Bei der Strafzumessung war mildernd das Geständnis zu berücksichtigen, als erschwerend der längere Deliktszeitraum und zwei einschlägige Vorstrafen. In Abwägung dieser Strafzumessungsgründe sowie unter Berücksichtigung des Schuld- und Unrechtsgehaltes der Taten ist eine Geldstrafe in der Höhe von € 9.000,00 bei einem Strafrahmen von (rund) € 7.600,00 bis € 76.100,00 angemessen. Für den Fall der Uneinbringlichkeit war eine entsprechende Ersatzfreiheitsstrafe festzusetzen. Die Verpflichtung zum Kostenersatz ist eine Folge des Schuldspruches und in der bezogenen Gesetzesstelle begründet."

2. Dagegen richtet sich die fristgerechte Beschwerde des Beschuldigten vom mit folgendem Inhalt:

"1. Mit dem angefochtenen Erkenntnis wurde der Beschwerdeführer wegen des Finanzvergehens der Abgabenhinterziehung nach § 33 Abs. 2 lit. a) FinStrG und der Finanzordnungswidrigkeit nach § 49 Abs. 1 lit. a) FinStrG zu einer Geldstrafe von EUR 9.000,00, im Fall der Uneinbringlichkeit zu einer Ersatzfreiheitsstrafe in der Dauer von 1 Monat verurteilt.

Der Spruchsenat führt in seiner Begründung aus, dass die Verständigung über die Einleitung des Finanzstrafverfahrens dem Beschuldigten nach erfolglosen Zustellversuchen am durch Hinterlegung zugestellt wurde, wobei die Stellungnahme des Amtsbeauftragten angesichts des Vermerks "Zustellung trotz Postsperre" nach erfolgtem Zustellversuch ebenso durch Hinterlegung erfolgt sei."

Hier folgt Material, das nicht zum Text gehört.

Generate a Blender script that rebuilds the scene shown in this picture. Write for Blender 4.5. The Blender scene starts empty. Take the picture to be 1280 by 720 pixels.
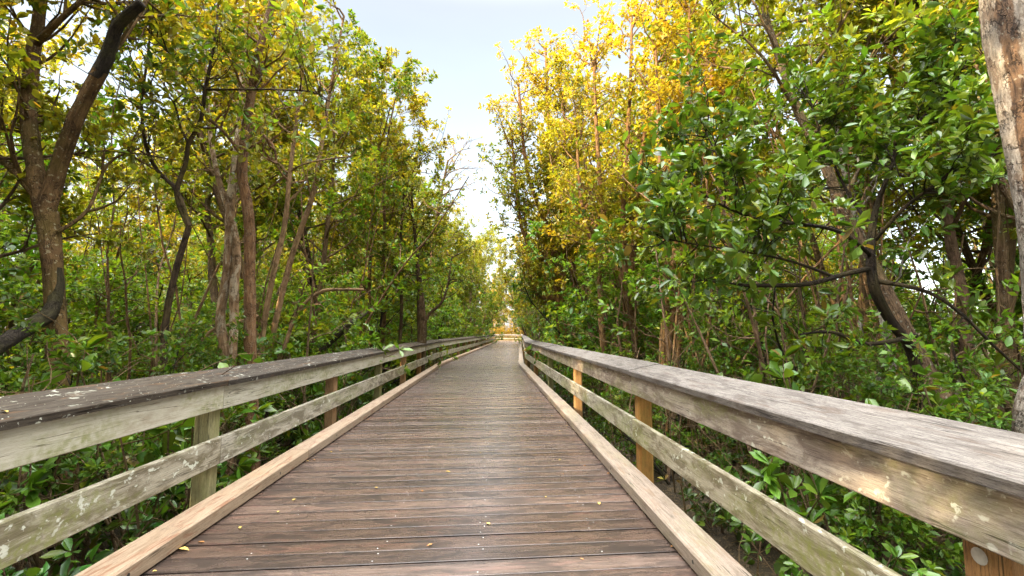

2. Der Beschwerdeführer wurde aber dadurch in den elementaren Verfahrensrechten nach § 83 FinStrG verletzt.

Gemäß § 83 FinStrG ist von der Einleitung des Strafverfahrens der Verdächtige unter Bekanntgabe der zur Last gelegten Tat sowie der in Betracht kommenden Strafbestimmung unverzüglich zu verständigen. Eine solche Verständigung muss demnach ordnungsgemäß zugestellt werden.

Es wurde im Rahmen der Verhandlung vom vorgebracht, dass eine Hinterlegung aufgrund der Eröffnung des Insolvenzverfahrens über das Vermögen des Beschwerdeführers nicht mehr möglich war.
Tatsächlich wurde über das Vermögen des Beschwerdeführers zu zzz mit Wirkung vom das Insolvenzverfahren eröffnet.

Es mag sein, dass, so wie der Spruchsenat festgestellt hat, eine "Zustellung trotz Postsperre" verfügt war. Keinesfalls reicht jedoch diesfalls eine normale Hinterlegungsanzeige.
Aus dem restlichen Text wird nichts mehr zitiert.